Немецкая музыкальная пресса довольно иронично комментировала британско-американскую суету вокруг Chemical Brothers. Самое остроумное объяснение внезапному изменению вкусов таково: как известно, настоящие мужчины не любят танцевать. Они стоят, прислонившись к стойке бара, пьют пиво и смотрят на отплясывающих девиц. Но в конце 80-х пиво покинуло дискотеки. В моду вошли техно-музыка и наркотик экстази, настоящим мужчинам со своими стаканами пива пришлось перекочевать на рок-концерты. Так образовалась пропасть между техно и роком. Но в результате усилий Prodigy, Underworld и Chemical Brothers стало возможным в рамках одного концерта слушать музыку, безумно прыгать, глотать экстази и пить пиво. Музыка стала мощной, заводной, ухающей и очень мужественной, то есть как раз подходящей для простых, но настоящих парней, гордящихся своей простотой, чувством здравого смысла и своей футбольной командой. Это слияние пива с экстази и породило феномен нового электронного буханья, преодолевшего узкие стилистические рамки и рока, и техно.
Творчество берлинской группы Rammstein — это немецкий вклад в битву по преодолению пропасти между роком и техно и по созданию новой пролетарской культуры.
Аналогию с Prodigy и Chemical Brothers можно усмотреть и в том, что Rammstein были раскручены немецким шоу-бизнесом, который, казалось, специально возник для этого случая, а потом как-то рассосался.

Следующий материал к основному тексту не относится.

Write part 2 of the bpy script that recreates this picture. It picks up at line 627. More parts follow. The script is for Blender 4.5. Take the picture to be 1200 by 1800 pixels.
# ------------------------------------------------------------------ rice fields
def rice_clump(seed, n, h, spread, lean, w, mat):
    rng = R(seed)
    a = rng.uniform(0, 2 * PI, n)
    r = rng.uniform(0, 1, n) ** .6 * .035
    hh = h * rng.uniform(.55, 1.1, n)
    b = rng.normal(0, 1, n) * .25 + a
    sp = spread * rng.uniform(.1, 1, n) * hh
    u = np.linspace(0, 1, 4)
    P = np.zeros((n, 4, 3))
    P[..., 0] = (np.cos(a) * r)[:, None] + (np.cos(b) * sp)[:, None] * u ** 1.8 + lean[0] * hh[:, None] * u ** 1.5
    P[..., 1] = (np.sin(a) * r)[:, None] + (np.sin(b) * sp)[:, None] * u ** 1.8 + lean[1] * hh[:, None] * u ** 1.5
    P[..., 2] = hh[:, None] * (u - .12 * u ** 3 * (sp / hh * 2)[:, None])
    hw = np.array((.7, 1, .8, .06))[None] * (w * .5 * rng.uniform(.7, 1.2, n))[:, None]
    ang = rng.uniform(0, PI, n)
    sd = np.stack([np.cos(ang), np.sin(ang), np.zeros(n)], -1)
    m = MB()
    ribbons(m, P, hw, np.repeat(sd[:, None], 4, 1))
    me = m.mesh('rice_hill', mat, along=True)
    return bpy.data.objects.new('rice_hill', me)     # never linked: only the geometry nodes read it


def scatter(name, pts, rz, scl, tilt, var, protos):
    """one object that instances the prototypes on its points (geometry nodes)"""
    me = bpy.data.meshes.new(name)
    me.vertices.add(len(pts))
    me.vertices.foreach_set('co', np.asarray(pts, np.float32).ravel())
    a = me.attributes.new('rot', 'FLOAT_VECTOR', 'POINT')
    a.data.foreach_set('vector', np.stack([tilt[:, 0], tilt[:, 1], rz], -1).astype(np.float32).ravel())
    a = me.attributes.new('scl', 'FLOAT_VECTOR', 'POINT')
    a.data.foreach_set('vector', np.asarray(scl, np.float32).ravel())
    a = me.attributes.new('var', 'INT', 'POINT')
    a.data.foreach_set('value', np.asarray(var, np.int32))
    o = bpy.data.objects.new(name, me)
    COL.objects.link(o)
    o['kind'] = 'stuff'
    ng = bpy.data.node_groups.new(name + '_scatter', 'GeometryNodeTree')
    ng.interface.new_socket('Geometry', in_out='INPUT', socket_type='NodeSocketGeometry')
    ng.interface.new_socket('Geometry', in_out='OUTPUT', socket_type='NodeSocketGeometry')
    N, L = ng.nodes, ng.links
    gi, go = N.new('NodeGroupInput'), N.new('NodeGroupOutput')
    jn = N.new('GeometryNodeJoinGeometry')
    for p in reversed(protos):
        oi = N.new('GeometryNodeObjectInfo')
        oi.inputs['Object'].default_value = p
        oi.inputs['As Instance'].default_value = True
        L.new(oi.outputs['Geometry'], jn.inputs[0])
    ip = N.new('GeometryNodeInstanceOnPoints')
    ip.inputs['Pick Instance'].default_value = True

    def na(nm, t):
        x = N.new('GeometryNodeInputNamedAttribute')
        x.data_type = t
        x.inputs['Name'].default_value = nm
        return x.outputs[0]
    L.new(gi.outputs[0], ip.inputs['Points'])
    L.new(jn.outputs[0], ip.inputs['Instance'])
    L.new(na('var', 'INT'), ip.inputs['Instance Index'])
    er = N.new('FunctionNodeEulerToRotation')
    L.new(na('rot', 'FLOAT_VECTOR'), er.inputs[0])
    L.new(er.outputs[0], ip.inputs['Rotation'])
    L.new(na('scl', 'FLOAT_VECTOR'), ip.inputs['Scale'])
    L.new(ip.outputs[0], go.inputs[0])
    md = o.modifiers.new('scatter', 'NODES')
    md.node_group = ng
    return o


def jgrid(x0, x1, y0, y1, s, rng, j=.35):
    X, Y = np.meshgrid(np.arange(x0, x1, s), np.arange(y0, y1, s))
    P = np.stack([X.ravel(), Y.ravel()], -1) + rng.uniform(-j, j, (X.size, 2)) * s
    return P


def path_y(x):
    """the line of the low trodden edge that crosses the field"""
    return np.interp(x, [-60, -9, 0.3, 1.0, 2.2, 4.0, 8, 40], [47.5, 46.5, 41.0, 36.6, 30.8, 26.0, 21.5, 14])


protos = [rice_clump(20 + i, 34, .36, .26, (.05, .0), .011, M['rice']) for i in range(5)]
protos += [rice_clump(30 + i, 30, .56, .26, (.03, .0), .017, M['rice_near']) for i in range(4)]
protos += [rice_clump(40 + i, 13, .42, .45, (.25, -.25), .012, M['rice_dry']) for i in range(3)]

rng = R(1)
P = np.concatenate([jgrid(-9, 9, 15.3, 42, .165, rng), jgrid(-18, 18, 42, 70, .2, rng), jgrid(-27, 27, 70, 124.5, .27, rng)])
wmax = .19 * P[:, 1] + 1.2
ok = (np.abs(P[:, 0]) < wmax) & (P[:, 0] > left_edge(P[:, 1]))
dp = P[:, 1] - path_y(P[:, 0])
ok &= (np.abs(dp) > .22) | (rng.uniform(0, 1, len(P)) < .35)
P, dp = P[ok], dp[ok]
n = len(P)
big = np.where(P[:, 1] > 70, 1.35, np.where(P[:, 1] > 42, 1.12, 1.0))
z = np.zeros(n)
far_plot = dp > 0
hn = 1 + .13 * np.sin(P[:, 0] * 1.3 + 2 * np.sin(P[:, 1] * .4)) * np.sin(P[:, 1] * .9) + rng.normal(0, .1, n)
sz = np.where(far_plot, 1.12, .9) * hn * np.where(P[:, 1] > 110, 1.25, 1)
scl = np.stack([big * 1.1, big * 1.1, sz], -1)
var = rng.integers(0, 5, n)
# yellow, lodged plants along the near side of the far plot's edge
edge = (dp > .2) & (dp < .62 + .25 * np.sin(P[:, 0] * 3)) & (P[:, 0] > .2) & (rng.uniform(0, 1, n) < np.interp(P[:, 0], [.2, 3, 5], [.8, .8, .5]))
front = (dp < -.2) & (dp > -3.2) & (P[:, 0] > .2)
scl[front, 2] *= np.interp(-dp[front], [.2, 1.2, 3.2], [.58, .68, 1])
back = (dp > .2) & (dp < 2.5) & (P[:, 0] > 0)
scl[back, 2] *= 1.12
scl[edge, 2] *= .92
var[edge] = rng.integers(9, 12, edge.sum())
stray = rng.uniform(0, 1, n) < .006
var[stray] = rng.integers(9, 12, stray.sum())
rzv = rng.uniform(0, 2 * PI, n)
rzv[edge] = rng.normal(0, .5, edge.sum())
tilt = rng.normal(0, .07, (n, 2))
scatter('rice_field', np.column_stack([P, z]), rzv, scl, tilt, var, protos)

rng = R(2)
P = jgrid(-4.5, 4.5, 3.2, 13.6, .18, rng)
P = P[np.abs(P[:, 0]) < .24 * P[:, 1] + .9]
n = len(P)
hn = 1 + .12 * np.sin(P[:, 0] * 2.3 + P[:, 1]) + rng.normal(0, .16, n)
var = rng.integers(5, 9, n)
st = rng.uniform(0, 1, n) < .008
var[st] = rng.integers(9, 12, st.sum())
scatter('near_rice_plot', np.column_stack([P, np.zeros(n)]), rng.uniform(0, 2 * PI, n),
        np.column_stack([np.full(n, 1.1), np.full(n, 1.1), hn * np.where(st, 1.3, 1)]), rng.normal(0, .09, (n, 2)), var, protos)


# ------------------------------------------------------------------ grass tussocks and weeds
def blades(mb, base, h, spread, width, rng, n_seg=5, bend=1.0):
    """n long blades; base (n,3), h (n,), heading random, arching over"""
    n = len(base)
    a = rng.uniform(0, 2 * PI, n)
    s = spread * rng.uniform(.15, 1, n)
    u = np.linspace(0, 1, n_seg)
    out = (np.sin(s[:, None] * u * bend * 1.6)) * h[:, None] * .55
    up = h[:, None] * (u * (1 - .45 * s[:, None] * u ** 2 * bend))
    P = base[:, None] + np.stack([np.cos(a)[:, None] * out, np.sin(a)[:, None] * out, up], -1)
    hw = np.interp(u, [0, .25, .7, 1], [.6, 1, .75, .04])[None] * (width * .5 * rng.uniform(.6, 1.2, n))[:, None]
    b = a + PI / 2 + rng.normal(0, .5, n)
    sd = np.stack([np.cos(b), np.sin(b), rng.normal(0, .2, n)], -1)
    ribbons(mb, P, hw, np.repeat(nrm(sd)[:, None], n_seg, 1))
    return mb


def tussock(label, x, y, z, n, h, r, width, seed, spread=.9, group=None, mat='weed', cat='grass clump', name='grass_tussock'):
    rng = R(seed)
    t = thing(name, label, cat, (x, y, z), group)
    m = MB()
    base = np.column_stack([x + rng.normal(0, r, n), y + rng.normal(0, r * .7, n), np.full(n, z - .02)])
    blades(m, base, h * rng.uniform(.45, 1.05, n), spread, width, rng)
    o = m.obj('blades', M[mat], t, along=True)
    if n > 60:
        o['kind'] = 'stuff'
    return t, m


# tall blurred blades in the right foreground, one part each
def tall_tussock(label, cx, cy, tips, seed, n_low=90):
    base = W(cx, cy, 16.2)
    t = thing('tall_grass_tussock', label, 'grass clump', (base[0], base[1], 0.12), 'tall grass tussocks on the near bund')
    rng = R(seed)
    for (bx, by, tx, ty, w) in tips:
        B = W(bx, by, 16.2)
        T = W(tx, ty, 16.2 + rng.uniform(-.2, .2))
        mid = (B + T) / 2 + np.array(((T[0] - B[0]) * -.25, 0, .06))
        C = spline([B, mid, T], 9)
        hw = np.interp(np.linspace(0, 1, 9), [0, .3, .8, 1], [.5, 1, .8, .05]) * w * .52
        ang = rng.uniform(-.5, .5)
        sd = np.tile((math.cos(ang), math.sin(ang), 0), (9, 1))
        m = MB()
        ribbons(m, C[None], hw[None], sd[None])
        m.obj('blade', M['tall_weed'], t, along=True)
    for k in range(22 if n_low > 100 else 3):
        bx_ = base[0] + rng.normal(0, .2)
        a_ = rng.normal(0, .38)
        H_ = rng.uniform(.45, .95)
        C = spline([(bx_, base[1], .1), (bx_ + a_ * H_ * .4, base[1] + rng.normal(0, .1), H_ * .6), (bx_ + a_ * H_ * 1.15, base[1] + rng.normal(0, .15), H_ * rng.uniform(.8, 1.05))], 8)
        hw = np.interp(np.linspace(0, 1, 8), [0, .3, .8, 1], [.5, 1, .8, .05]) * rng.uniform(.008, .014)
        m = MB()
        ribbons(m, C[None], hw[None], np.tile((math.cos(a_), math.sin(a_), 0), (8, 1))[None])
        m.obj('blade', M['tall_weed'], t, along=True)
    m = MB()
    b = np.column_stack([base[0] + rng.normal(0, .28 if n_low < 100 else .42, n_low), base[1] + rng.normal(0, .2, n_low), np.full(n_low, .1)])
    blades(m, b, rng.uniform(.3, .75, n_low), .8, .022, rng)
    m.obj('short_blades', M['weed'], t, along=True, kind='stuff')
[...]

Известно, что немецкие журналисты довольно скептически относятся к практике британских музыкальных изданий, обкладывающих потребителя как зверя и буквально всучивающих ему новую группу. В Германии царит плюрализм и своего рода иронично-наплевательское отношение к поп-музыкальным страстям. Правда, именно поэтому в Германии нет настоящих звезд.
Так вот, уникальность ситуации с группой Rammstein и состояла в том, что впервые немецкие музыкальные издания предприняли тотальную психическую атаку на потребителя. Не пожалели даже двенадцатилетних девочек. Журнал для несовершеннолетних Bravo с маниакальной настойчивостью вешал лапшу на уши подросткам, а ребята из Rammstein надеялись, что читатели металложурнала Metal Hammer не догадаются заглянуть в Bravo.